Tae and Monica Kim began their marriage with over $100,000 dollars in student debt.

It’s an albatross around the necks of many young Americans: how to pay down debt, create savings, afford to start a family — childcare, food, clothing — and own a house?

“We couldn’t afford a house,” says Tae, who works as a financial blogger. “We couldn’t afford childcare. It kind of felt like you got one or the other.”

A decade after beginning their life together, however, the Kims have two children, a Golden State home of their own, and no more debt. They cleared the ledger in just three and a half years. 

The key for them was to not be beholden to the classic vision of the American Dream — strike out on your own, find a home, begin a family — and to instead find and live their version of the American Dream.

And what does that dream look like?

“I’m a 40-year-old guy living with my mom,” Tae laughs. 

Multigenerational living

The Kims live with Tae’s parents, an arrangement that allowed them to keep both of their careers, put them in a house of their own, and provided access to childcare. Financial burdens were lessened, and social support was built in.

Such multigenerational living arrangements have been on the rise in the U.S. for years.

According to the Pew Research Center, multigenerational living in America hit its low point in 1980, with only 12% of the population living in multigenerational households. Since then Americans have been moving back in with their parents. The number rose to 20% — 65 million people — by 2016.

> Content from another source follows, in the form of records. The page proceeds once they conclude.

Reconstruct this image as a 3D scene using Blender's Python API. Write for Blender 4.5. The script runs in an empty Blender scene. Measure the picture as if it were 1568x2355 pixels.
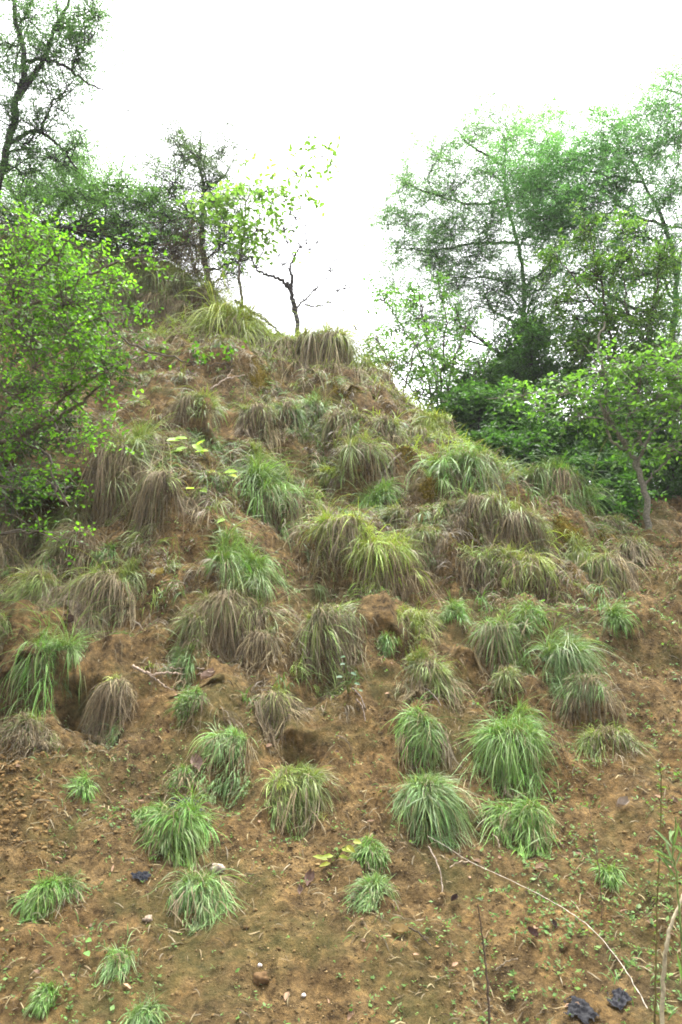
import bpy, math
import numpy as np
from mathutils import Vector

# ------------------------------------------------------------------ camera, sky, sun, exposure
S = bpy.context.scene
COL = S.collection
R = math.radians
PITCH = R(8.0)
CAM = np.array((0.0, 0.0, 1.6))
VW, VH = 1568.0, 2355.0            # measuring units of the photograph
FOC = VH * 28.0 / 36.0

cd = bpy.data.cameras.new('camera')
cam = bpy.data.objects.new('camera', cd)
COL.objects.link(cam)
cam.location = CAM
cam.rotation_euler = (R(90) + PITCH, 0, 0)
cd.sensor_fit = 'VERTICAL'
cd.sensor_height = 36.0
cd.lens = 28.0
cd.clip_end = 2000
S.camera = cam

SUN_EL, SUN_AZ = R(70), R(25)
w = bpy.data.worlds.new('World')
S.world = w
w.use_nodes = True
nt = w.node_tree
bg = nt.nodes['Background']
sky = nt.nodes.new('ShaderNodeTexSky')
sky.sky_type = 'NISHITA'
sky.sun_disc = False
sky.sun_elevation = SUN_EL
sky.sun_rotation = SUN_AZ
sky.air_density = 1.0
sky.dust_density = 6.0
hs = nt.nodes.new('ShaderNodeHueSaturation')      # an overcast sky has little blue
hs.inputs['Saturation'].default_value = 0.12
nt.links.new(sky.outputs[0], hs.inputs['Color'])
nt.links.new(hs.outputs[0], bg.inputs['Color'])
bg.inputs['Strength'].default_value = 0.13

sl = bpy.data.lights.new('sun', 'SUN')
sl.energy = 1.4
sl.angle = R(30)
sl.color = (1.0, 0.97, 0.92)
sun = bpy.data.objects.new('sun', sl)
COL.objects.link(sun)
sd = Vector((math.sin(SUN_AZ) * math.cos(SUN_EL), math.cos(SUN_AZ) * math.cos(SUN_EL), math.sin(SUN_EL)))
sun.rotation_euler = sd.to_track_quat('Z', 'Y').to_euler()

S.view_settings.view_transform = 'Standard'
S.view_settings.look = 'None'
S.view_settings.gamma = 1.0
S.view_settings.exposure = 2.6
S.render.engine = 'CYCLES'
S.cycles.max_bounces = 8
S.cycles.diffuse_bounces = 3
S.cycles.transmission_bounces = 4
S.cycles.transparent_max_bounces = 4
S.cycles.use_denoising = True
S.cycles.denoiser = 'OPENIMAGEDENOISE'
S.cycles.denoising_input_passes = 'RGB_ALBEDO_NORMAL'
S.cycles.denoising_prefilter = 'ACCURATE'
S.cycles.filter_width = 1.8

# ------------------------------------------------------------------ measuring helpers
cp, sp = math.cos(PITCH), math.sin(PITCH)


def ray(vx, vy):
    a = (vx - VW / 2) / FOC
    b = -(vy - VH / 2) / FOC
    d = np.array((a, cp - b * sp, sp + b * cp))
    return d / d[1]


def P(vx, vy, Y):
    return CAM + ray(vx, vy) * Y


def proj_vx(x, y, z):
    dx, dy, dz = x, y, z - CAM[2]
    dep = dy * cp + dz * sp
    return VW / 2 + FOC * dx / np.maximum(dep, 0.3)


# ------------------------------------------------------------------ noise
_r = np.random.default_rng(7)
PERM = _r.permutation(512)
PERM = np.concatenate([PERM, PERM])
ANG = _r.uniform(0, 2 * np.pi, 512)
GX, GY = np.cos(ANG), np.sin(ANG)


def perlin(x, y, off=0):
    xi = np.floor(x).astype(int)
    yi = np.floor(y).astype(int)
    xf, yf = x - xi, y - yi
    u = xf * xf * xf * (xf * (xf * 6 - 15) + 10)
    v = yf * yf * yf * (yf * (yf * 6 - 15) + 10)

    def g(ix, iy, fx, fy):
        h = PERM[(PERM[(ix + off) & 511] + iy) & 511]
        return GX[h] * fx + GY[h] * fy
    a = g(xi, yi, xf, yf)
    b = g(xi + 1, yi, xf - 1, yf)
    c = g(xi, yi + 1, xf, yf - 1)
    d = g(xi + 1, yi + 1, xf - 1, yf - 1)
    return (a + u * (b - a)) + v * ((c + u * (d - c)) - (a + u * (b - a)))


def fbm(x, y, off=0, o=4):
    s, a = 0, 1.0
    for i in range(o):
        s = s + a * perlin(x * 2 ** i, y * 2 ** i, off + 17 * i)
        a *= 0.5
    return s


# ------------------------------------------------------------------ terrain: profiles of the hill along lines of sight, then noise and shelves
def zat(vy, Y):
    return CAM[2] + ray(784, vy)[2] * Y


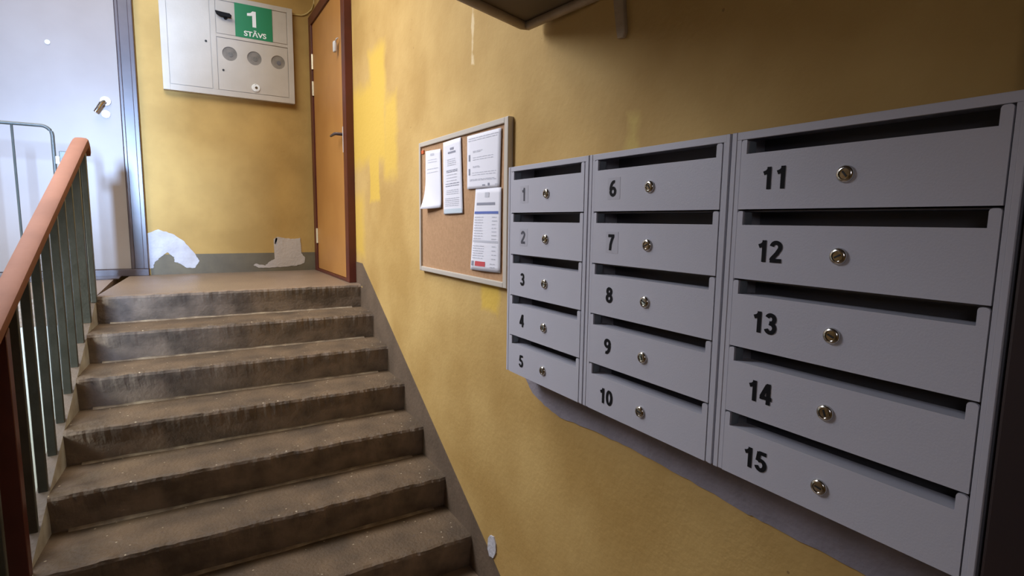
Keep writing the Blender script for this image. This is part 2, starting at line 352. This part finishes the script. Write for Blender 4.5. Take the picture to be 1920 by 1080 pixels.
def door_right():
    d = empty('door_2', (1, 4.25, ZL)); structure(d, 'narrow orange veneer door with maroon frame on the right wall', 'door')
    F = .95                                     # frame stands proud of the wall
    y0, y1 = 3.846*F, 4.725                   # outer faces
    i0, i1 = 3.93*F+.0, 4.64; zt = 1.50; 
    f = MB()
    f.box((F, y0, ZL), (1, i0, zt)); f.box((F, i1, ZL), (1, y1, zt)); f.box((F, y0, zt), (1, y1, zt+.075)); f.box((F, i0, ZL), (1, i1, ZL+.02))
    f.build('door_frame', M_maroon, d, bevel=.003)
    MB().box((F+.012, i0+.001, ZL+.022), (1, i1-.001, zt-.001)).build('door_leaf', M_wood, d, bevel=.002)
    for (ya, yb) in ((93,123),(147,175),(428,455)):
        za = at(0, F, 591, ya).z; zb = at(0, F, 591, yb).z
        MB().tube([(F+.006, i1-.006, za), (F+.006, i1-.006, zb)], .010, 8).build('hinge', M_brass, d, smooth=True)
    za, zb = at(0, F, 637, 240).z, at(0, F, 637, 288).z
    MB().box((F+.002, i0+.004, zb), (F+.012, i0+.022, za)).build('lock_plate', M_white, d, bevel=.001)
    hz = at(0, F, 627, 258).z
    MB().tube([(F+.012, i0+.05, hz), (F-.035, i0+.05, hz), (F-.04, i0+.065, hz), (F-.04, i0+.16, hz-.002)], [.011,.010,.010,.008], 10).build('door_handle', M_dkframe, d, smooth=True)
    c = at(0, F, 631, 88)
    s = empty('door_sensor', (F, c.y, c.z-.035)); tag(s, 'small white plastic contact sensor on the orange door edge', 'sensor')
    MB().box((F-.022, c.y-.016, c.z-.036), (F, c.y+.02, c.z+.036)).build('casing', M_white, s, bevel=.009, smooth=True)
    MB().tube([(F-.01, c.y-.015, c.z+.03), (F-.008, c.y-.03, c.z+.04), (F-.004, c.y-.055, c.z+.042)], .004, 8).build('wire', M_white, s, smooth=True)
door_right()
# entrance jamb beside the mailboxes
d3 = empty('door_3', (.95, -.05, ZF)); structure(d3, 'dark maroon door frame at the right edge beside the mailboxes', 'door')
f = MB(); f.box((.895, .16, ZF), (1, .258, .95)); f.box((.895, -.72, ZF), (1, -.63, .95)) ; f.build('door_frame', M_brownjamb, d3, bevel=.004)
MB().box((.94, -.63, ZF), (1, .16, .95)).build('door_leaf', M_brownjamb, d3, bevel=.002)

# ------------------------------------------------------------------ mailboxes
FX = .90; BX = 1.0
ZT, ZBm, PITCH, Z1 = .190, -.535, .1437, .173
def digit_place(yc, zc, x):
    return lambda a, b: (x, yc - a, zc + b)
def arc(cx, cy, rx, ry, a0, a1, n=14): return [(cx+rx*math.cos(math.radians(a0+(a1-a0)*i/n)), cy+ry*math.sin(math.radians(a0+(a1-a0)*i/n))) for i in range(n+1)]
SW = .19
GLYPH = {   # centre lines on a unit-high, .56-wide box
 '1': [[(.36,0),(.36,1)], [(.37,.90),(.27,.78),(.12,.72)]],
 '2': [arc(.28,.70,.185,.205,170,-20)+[(.33,.42),(.13,.17),(.10,.095)], [(.04,.09),(.54,.09)]],
 '3': [arc(.27,.715,.165,.19,160,-75,12)+[(.22,.535)], [(.22,.535)]+arc(.27,.30,.185,.21,75,-165,16)],
 '4': [[(.40,0),(.40,1)], [(.36,.93),(.10,.32)], [(.02,.30),(.56,.30)]],
 '5': [[(.51,.91),(.17,.91)], [(.19,.96),(.125,.50)], arc(.27,.33,.19,.235,135,-165,18)],
 '6': [arc(.29,.31,.185,.215,0,360,24), arc(.37,.42,.27,.485,180,78,10)],
 '7': [[(.04,.91),(.53,.91)], [(.47,.90),(.34,.66),(.25,.36),(.22,0)]],
 '8': [arc(.28,.725,.155,.18,0,360,24), arc(.28,.29,.185,.20,0,360,24)],
 '9': [arc(.27,.69,.185,.215,0,360,24), arc(.19,.58,.27,.485,0,-102,10)],
 '0': [arc(.28,.5,.185,.405,0,360,28)]}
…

The rates rose across racial, ethnic, and gender lines, Pew found. And the trend has only continued. In 2020, it’s estimated that one in six American adults lived with members of their extended family. 

The benefits of these living arrangements seem to be gaining wider recognition. Even tech companies are now getting in on the action. In Boston, the platform Nesterly matches older homeowners who have extra rooms with younger renters.

Although multigenerational living is on the upswing, the idea is far from new. As recently as the 1950s, over 20% of Americans lived with their extended family. The arrangement was even more common before that. And among certain cultures — for example in the Navajo Nation — multigenerational households have long been the norm.

The benefits of living with parents

Tae’s father grew up in South Korea, where multigenerational living is much more common. 

“So, for my, for my dad, he didn’t think it was anything abnormal,” Tae says. “He saw our situation and he asked us, ‘Hey, like, have you thought about what you guys are gonna do with childcare?’” 

Tae’s parents had already paid the down payment on their home, but the cost of maintaining the house was high. His father’s solution? Merge families. 

“He said, ‘you guys can have the house, just, we get to come with the house — forever,’” Tae laughs. “In perpetuity.” 

The financial benefits of multigenerational living are obvious: You’re not paying two sets of utility bills or mortgages, and you can split the cost of other shared expenses like groceries. 

Another crucial benefit goes beyond saving money (although it certainly saves a lot of it): access to free, trusted child care.

With Tae’s parents watching the children, Tae and Monica were able to continue working in their careers. They managed to live on one of their salaries and dedicate the other to paying down their debts.

Having Tae’s parents deeply involved in the children’s lives also spoke to something deeper for Monica, who had spent a lot of time with her own grandmother when she was young and her parents were working full time.

“I feel like with grandparents, they give you … a different type of love, kind of an unconditional love in a way,” Monica says.

The challenges of living with parents

These financial and emotional benefits do come with costs of their own. 

“For both my parents and I, we could have lived independently, but with more limitations,” he says. “But then, when we started living together, it opened up some of those limitations. It opened up more options.

“What it comes down to is there are trade-offs in order to gain the benefit.”

It’s easy to imagine some of the tradeoffs of a multigenerational household. 

There can be a lack of privacy and the kinds of interruptions that happen anytime one shares their home with someone else. Differing views on how to raise children can have a sharper edge when your roommates are your family.

“To be honest, we’ve had countless times where we’re actually looking for apartments or homes,” Tae says. 

There is, as well, the pressure to live up to that “normal” American Dream: the hero’s journey, from parent’s place to your own, from single to spouse to your own family. It can be a vision difficult to shake; a cultural construct turned cultural constriction. 

“I think there’s also a stigma towards a multi-generational household, that it’s something that we are embarrassed about,” Tae says. “Like, hey, if I’m living with my mom, a lot of times it’s because I don’t have a choice in it.”

But families who live together can help each other, too.

“Monica and I, the way we define the American Dream is the freedom and the flexibility to be able to pursue our version of what [that] dream is.”

And for the Kims — and millions of others — that dream looks like living with mom and dad.